Video Rewind is a review of an avant-garde, cultish or otherwise odd film that has a small or large following. That means, by its fans, it can be watched over and over with greater enjoyment. We will feature films that can be accessed either via Netflix, OnDemand, or other sites such as YouTube or Hulu.

”From Hell It Came,” 1957, 71 minutes, directed by Dan Milner. Starring Tod Andrews as Dr. William Arnold, Tina Carver as Dr. Terry Morgan and Linda Watkins as Mrs. Mae Kilgore. Black and white.

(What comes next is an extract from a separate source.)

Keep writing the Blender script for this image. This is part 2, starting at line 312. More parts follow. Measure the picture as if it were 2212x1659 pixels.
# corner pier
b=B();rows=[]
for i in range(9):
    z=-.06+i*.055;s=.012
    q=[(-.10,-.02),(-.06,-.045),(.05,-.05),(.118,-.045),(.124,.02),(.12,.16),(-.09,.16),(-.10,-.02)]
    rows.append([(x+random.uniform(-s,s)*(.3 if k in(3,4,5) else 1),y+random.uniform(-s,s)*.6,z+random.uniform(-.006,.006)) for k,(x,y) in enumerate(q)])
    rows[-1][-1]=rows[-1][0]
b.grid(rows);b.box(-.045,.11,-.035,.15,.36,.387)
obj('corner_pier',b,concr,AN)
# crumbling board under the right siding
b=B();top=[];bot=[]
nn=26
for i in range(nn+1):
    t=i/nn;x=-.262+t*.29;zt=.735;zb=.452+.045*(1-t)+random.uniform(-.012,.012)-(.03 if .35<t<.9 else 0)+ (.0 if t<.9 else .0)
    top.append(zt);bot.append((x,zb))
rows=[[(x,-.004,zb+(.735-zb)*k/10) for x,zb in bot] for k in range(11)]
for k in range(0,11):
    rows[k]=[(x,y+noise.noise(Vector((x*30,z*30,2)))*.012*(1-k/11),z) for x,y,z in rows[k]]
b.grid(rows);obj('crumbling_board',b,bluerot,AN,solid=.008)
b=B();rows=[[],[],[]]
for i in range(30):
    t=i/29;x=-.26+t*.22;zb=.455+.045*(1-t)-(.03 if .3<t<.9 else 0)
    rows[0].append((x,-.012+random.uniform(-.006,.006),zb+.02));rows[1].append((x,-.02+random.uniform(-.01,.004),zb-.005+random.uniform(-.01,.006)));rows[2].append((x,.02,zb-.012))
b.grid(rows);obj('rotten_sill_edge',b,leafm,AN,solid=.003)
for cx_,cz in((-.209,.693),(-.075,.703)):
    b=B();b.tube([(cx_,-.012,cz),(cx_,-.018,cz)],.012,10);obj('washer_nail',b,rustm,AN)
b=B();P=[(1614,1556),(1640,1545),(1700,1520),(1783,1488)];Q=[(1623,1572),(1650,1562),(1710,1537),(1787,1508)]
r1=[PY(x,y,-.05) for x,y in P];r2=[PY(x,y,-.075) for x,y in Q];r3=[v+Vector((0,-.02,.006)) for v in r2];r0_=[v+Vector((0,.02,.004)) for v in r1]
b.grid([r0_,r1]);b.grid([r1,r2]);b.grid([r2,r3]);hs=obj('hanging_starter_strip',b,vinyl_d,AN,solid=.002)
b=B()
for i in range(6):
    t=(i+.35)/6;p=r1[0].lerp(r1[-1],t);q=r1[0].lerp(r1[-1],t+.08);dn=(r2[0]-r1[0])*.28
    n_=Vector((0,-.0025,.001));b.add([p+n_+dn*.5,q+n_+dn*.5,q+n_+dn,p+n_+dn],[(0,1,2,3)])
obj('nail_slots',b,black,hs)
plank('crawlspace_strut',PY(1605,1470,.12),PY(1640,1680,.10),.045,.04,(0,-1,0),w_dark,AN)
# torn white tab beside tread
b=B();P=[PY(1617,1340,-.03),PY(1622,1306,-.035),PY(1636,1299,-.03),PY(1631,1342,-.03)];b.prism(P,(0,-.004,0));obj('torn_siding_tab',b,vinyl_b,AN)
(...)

Schlock-Meter rating: Six out of 10 stars.

Harry and Michael Medved released a book in 1980 entitled “The Golden Turkey Awards — The Worst Achievements In Hollywood History.” In the book, the Tabonga walking tree monster in the film “From Hell It Came” is nominated in the category of “The Most Ridiculous Monster In Screen History.” The monster that wins in this category is Ro-Man, the gorilla with a scuba helmet, from “Robot Monster.”

Although the Tabonga monster is quite ridiculous, the film is still a lot of fun to watch. It would make a great double feature with “Giant From The Unknown” or “Godmonster of Indian Flats.”

A group of American scientists are conducting secret government experiments on a remote Pacific Island. The natives of the island grow fearful of the scientists and their experiments. They capture one of the Americans named Kimo and sacrifice him by driving a stake through his heart. Before his death, Kimo warns the natives that he will come back from the dead to avenge his death. He is buried in an upright grave with the stake still in his chest.

Soon, a giant tree monster begins to grow out of Kimo’s grave. The scientists discover the tree has a heartbeat and is radioactive. The tree is uprooted and begins to attack the natives.

Like the giant carpet shag monster in “The Creeping Terror,” victims of the Tabonga seem to intentionally fall to the ground to allow the creature to attack them. This adds to some of the unintentional humor of the film. Seeing pulsating tree bark as the creature’s heartbeat is also quite humorous.

Rubbery, flimsy limbs of the creature flap in the wind as he walks around attacking the natives. The creature even has giant nostrils and big beady eyes, resembling something from a child’s nightmare. This is one fun movie!